[arin-ppml] IPv4 Transfer Policy Change to Keep Whois Accurate
Matthew Kaufman
matthew at matthew.at
Thu May 12 19:15:03 EDT 2011
On May 12, 2011, at 3:19 PM, Owen DeLong wrote:
>>
>
> Forcing customer to use NAT is not within the scope of ARIN policy and I do not consider the failure or refusal to do so to be a manipulation of need.
> NAT is a degraded subset of internet access services.
My point is that someone with lots of addresses that they *could* free up can still claim they need more fairly easily.
>
> There are many providers of much smaller size that are equally expert at dealing with ARIN justified need. I do not believe your argument
> hold water.
They don't have enough money to play as the price approaches infinity, however.
> As I said, I think with needs-basis, the value of N tends to be larger than it will be without N.
And I think you're wrong on that point.
>
>>
>> One could argue, for instance, that *with* a needs basis Comcast might end up holding nearly all the space... but without a needs basis it might be an investment banking firm instead, who'd then lease the space out to move providers than just Comcast.
>>
>
> I think you have a number of assertions there which are not at all proven:
>
> 1. I think it is unlikely $CABLECO could demonstrate 12 month need for all the
> addresses on their first go. Other providers and end-users, will therefore be
> likely able to obtain some fraction of the address space.
Maybe. But a very small number of players with lots of money and needs justification will be able to dominate the buy side trivially. And very small amounts of gaming turn a /14 of need into a /13 or /12, whereas the same amount applied to a tiny request for a /24 isn't so interesting.
>
> 2. I have no reason to believe that $CABLECO would not be ahead of the
> investment banking firm in line for the addresses as I suspect $CABLECO
> generally pays more attention to the goings on at ARIN than does
> $INVESTMENT_BANK.
One would assume that some of the folks here who have an interest in making money by speculating on IPv4 space are planning on having a source of cash with which to do that.
>
> 3. There is nothing to prove that $INVESTMENT_BANK would not prefer to
> lease all the addresses to $CABLECO vs. dealing with multiple tenants.

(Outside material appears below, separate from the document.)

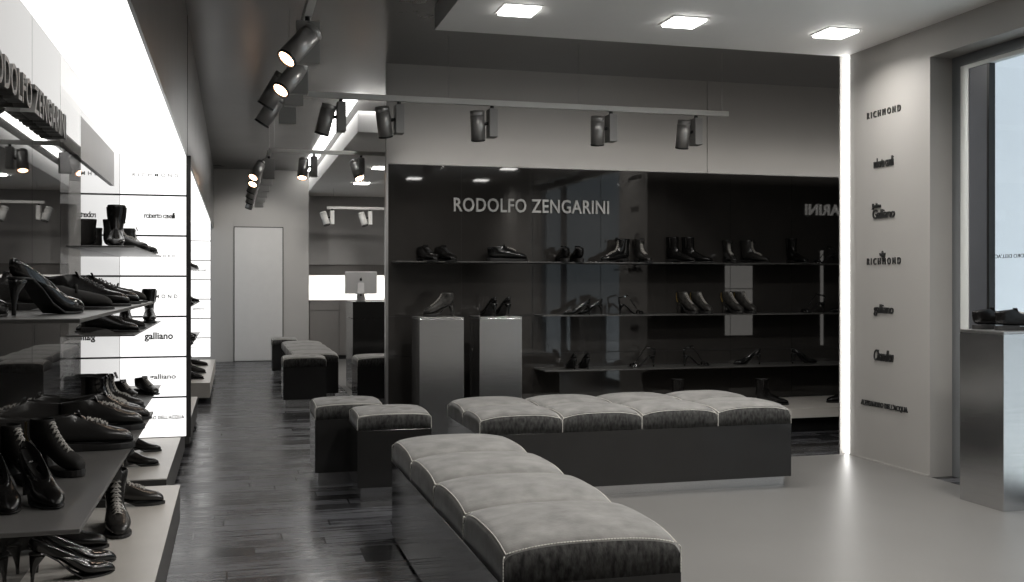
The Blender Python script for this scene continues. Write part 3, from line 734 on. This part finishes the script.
def proto(kind):
    if kind in PROTO: return PROTO[kind]
    names = dict(derby='derby_shoe', sneaker='sneaker', boot='lace_up_boot', highboot='ankle_boot', pump='high_heel_pump', bootie='heeled_bootie', sandal='heeled_sandal', loafer='loafer', brogue='derby_shoe')
    r = thing(names[kind], '-', {'sneaker': 'sneaker', 'boot': 'boot', 'highboot': 'boot', 'bootie': 'boot', 'sandal': 'sandal'}.get(kind, 'shoe'), (0, 0, 0))
    if kind in ('derby', 'brogue', 'loafer', 'sneaker', 'boot', 'highboot'):
        m = {'derby': M['leather'], 'brogue': M['greylea'], 'loafer': M['suede'], 'sneaker': M['greylea'], 'boot': M['leather'], 'highboot': M['leather']}[kind]
        t, he = {'derby': (.008, .016), 'brogue': (.008, .016), 'loafer': (.007, .012), 'sneaker': (.020, .006), 'boot': (.012, .018), 'highboot': (.010, .022)}[kind]
        fat = 1.12 if kind in ('sneaker', 'boot') else 1.0
        b = t + .001
        R = [((.2865, b + .012), (.287, b), .010), ((.281, b + .024 * fat), (.282, b), .022), ((.262, b + .036 * fat), (.262, b), .034), ((.232, b + .042 * fat), (.225, b), .043),
             ((.205, b + .050 * fat), (.19, b + .001), .0445), ((.178, b + .063 * fat), (.145, b + .003), .040), ((.155, b + .077), (.095, b + he), .0345), ((.138, b + .087), (.05, b + he), .032),
             ((.130, b + .092), (.018, b + he + .004), .031)]
        if kind in ('boot', 'highboot'):
            top = .20 if kind == 'boot' else .225
            R += [((.124, b + .105), (.002, b + he + .03), .032), ((.116, b + .128), (.001, b + .085), .034), ((.113, b + .15), (.006, b + .125), .038), ((.116, top * .87), (.002, top * .87), .044), ((.118, top), (-.002, top), .047)]
        elif kind == 'loafer':
            R = R[:5] + [((.172, b + .055), (.145, b + .003), .040), ((.158, b + .060), (.095, b + he), .0345), ((.155, b + .061), (.05, b + he), .032), ((.152, b + .062), (.018, b + he + .004), .031), ((.148, b + .063), (.002, b + he + .02), .030), ((.145, b + .064), (.0, b + .07), .029)]
        else:
            R += [((.124, b + .095), (.003, b + he + .02), .031), ((.118, b + .097), (.0, b + .075), .030), ((.116, b + .098), (.002, b + .082), .029)]
        upper(r, R, m)
        sole_mesh(.292, flat_prof(t, he if kind != 'sneaker' else .006), t, widen=.98 if kind in ('sneaker', 'boot') else 1.0).build('sole', M['rubber'], r, bevel=.002)
        if kind != 'loafer':
            P = [(.208, b + .052 * fat), (.193, b + .059 * fat), (.178, b + .066 * fat), (.163, b + .074), (.150, b + .081)]
            if kind == 'boot': P += [(.139, b + .092), (.130, b + .106), (.123, b + .122), (.119, b + .138), (.119, b + .156), (.121, b + .172)]
            if kind != 'highboot': lacework(r, P, .017, M['lace_l'] if kind in ('sneaker',) else M['lace_d'] if kind == 'derby' else M['lace_l'])
            else:
                g = MB()
                for sg in (-1, 1): g.tube([(.055, sg * .036, b + .12), (.06, sg * .043, b + .16), (.06, sg * .046, top - .01)], .004, 6)
                g.build('elastic_gusset', M['suede'], r, smooth=True)
        else:
            MB().tube([(.178, -.036, b + .045), (.18, -.02, b + .061), (.182, 0, b + .066), (.18, .02, b + .061), (.178, .036, b + .045)], .004, 6).build('strap', M['suede'], r, smooth=True)
        if kind in ('sneaker', 'boot', 'derby', 'brogue'):
            x_, z_ = (.12, .205) if kind == 'boot' else (.118, b + .10)
            MB().loft([[(x_ + .02, -.018, z_ - .03), (x_ + .02, .018, z_ - .03), (x_ + .016, .018, z_ - .03), (x_ + .016, -.018, z_ - .03)], [(x_ + .006, -.02, z_ + .005), (x_ + .006, .02, z_ + .005), (x_, .02, z_ + .005), (x_, -.02, z_ + .005)]]).build('tongue', m, r, bevel=.002)
    else:
        m = {'pump': M['patent'], 'bootie': M['suede'], 'sandal': M['patent']}[kind]; hh = .088; L = .245
        def zb(x):
            if x > .155: return 0.0 if x < .215 else (x - .215) * .12
            if x < .03: return hh
            s_ = (x - .03) / .125; return hh * (.5 + .5 * math.cos(PI * s_))
        plat_ = .018 if kind == 'bootie' else 0
        def prof(x): return zb(x), zb(x) + .005 + (plat_ if x > .15 else plat_ * max(0, (x - .11) / .04))
        sole_mesh(L, prof, .005, point=.35 if kind != 'bootie' else 0, widen=.88).build('sole', M['rubber'], r, bevel=.001)
        thick = .011 if kind == 'bootie' else .0048
        g = MB(); rg = []
        for z, xc, hx_, hy_ in [(hh + .004, .028, .026, .024), (hh - .014, .022, .020, .019), (hh * .6, .014, thick + .006, thick + .005), (hh * .3, .011, thick + .001, thick + .001), (0, .010, thick, thick)]:
            rg.append([(xc + hx_ * math.cos(2 * PI * k / 14), hy_ * math.sin(2 * PI * k / 14), z) for k in range(14)])
        g.loft(rg).build('heel', m, r, smooth=True)
        e = plat_ + .004
        if kind == 'pump':
            R = [((.246, .016), (.248, .007), .006), ((.238, .028), (.24, .005), .016), ((.222, .038), (.22, .004), .026), ((.198, .043), (.192, .004), .034), ((.180, .046), (.165, .004), .0365), ((.172, .048), (.14, .014), .035),
                 ((.169, .049), (.11, .040), .0315), ((.167, .050), (.075, .070), .0285), ((.165, .051), (.035, .090), .028), ((.163, .052), (.008, .096), .027), ((.162, .053), (-.002, .115), .026), ((.160, .054), (.001, .142), .024)]
            upper(r, R, m)
        elif kind == 'bootie':
            R = [((.243, e + .02), (.244, e), .010), ((.236, e + .036), (.238, e), .022), ((.215, e + .05), (.212, e), .033), ((.188, e + .060), (.178, e), .038), ((.165, e + .075), (.145, e + .010), .036),
                 ((.145, e + .095), (.11, e + .030), .033), ((.125, e + .118), (.07, hh * .85), .031), ((.112, e + .132), (.03, hh + .004), .030), ((.104, .165), (.004, hh + .02), .030), ((.098, .178), (-.001, .135), .032), ((.098, .19), (.002, .19), .034)]
            upper(r, R, m)
            lacework(r, [(.187, e + .064), (.172, e + .074), (.158, e + .085), (.145, e + .098), (.132, e + .112), (.12, e + .127), (.110, .165), (.103, .178)], .015, M['lace_l'], .0024)
            g = MB()
            for o_ in (.004, .011): g.tube([(-.002 + o_, -.03, .18), (-.004 + o_, -.0305, .14), (.008 + o_, -.028, .10)], .0016, 5)
            g.build('gold_piping', M['gold'], r)
        else:
            g = MB()
            def strap(x, zt, w_, wd_):
                n_ = 9; a = [[(x + dx, w_ * math.sin(PI * (k / n_ - .5)), zt * 1.0 * math.cos(PI * (k / n_ - .5)) + (zb(x) + .003)) for k in range(n_ + 1)] for dx in (-wd_, wd_)]
                b_ = [[(p[0], p[1] * .93, (p[2] - zb(x) - .003) * .92 + zb(x) + .003) for p in q] for q in a]
                g.loft([a[0], a[1], list(b_[1]), list(b_[0]), a[0]], False, False, closed=False)
            strap(.205, .030, .034, .009); strap(.180, .036, .037, .007)
            g.build('toe_straps', m, r, smooth=True)
            g = MB(); n_ = 24
            g.tube([(.042 + .040 * math.cos(2 * PI * k / n_), .028 * math.sin(2 * PI * k / n_), .155 + .012 * math.cos(2 * PI * k / n_)) for k in range(n_ + 1)], .0035, 6)
            g.tube([(.004, 0, .09), (.001, 0, .125), (.003, 0, .15)], .007, 8)
            g.tube([(.08, 0, .163), (.12, 0, .11), (.165, 0, .05)], .003, 6)
            g.build('ankle_strap', m, r, smooth=True)
            MB().cyl((.045, -.028, .155), (.045, -.034, .155), .006, n=12).build('buckle', M['buckle'], r)
    PROTO[kind] = r; r['_used'] = 0
    return r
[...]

> In fact, there are many things to suggest that such a model would be
> highly preferable as it would maintain roughly the same revenue while
> simultaneously reducing costs which generally is viewed favorably
> by most of the investment bankers I know.
Unknown, but possible. In fact, $CABLECO might be able to afford an exclusive deal. But then this is NO DIFFERENT than $CABLECO going and getting that much space itself.. so who cares? In either case your doomsday scenario of a few big providers holding most of the space happens, and needs justification did nothing to prevent it.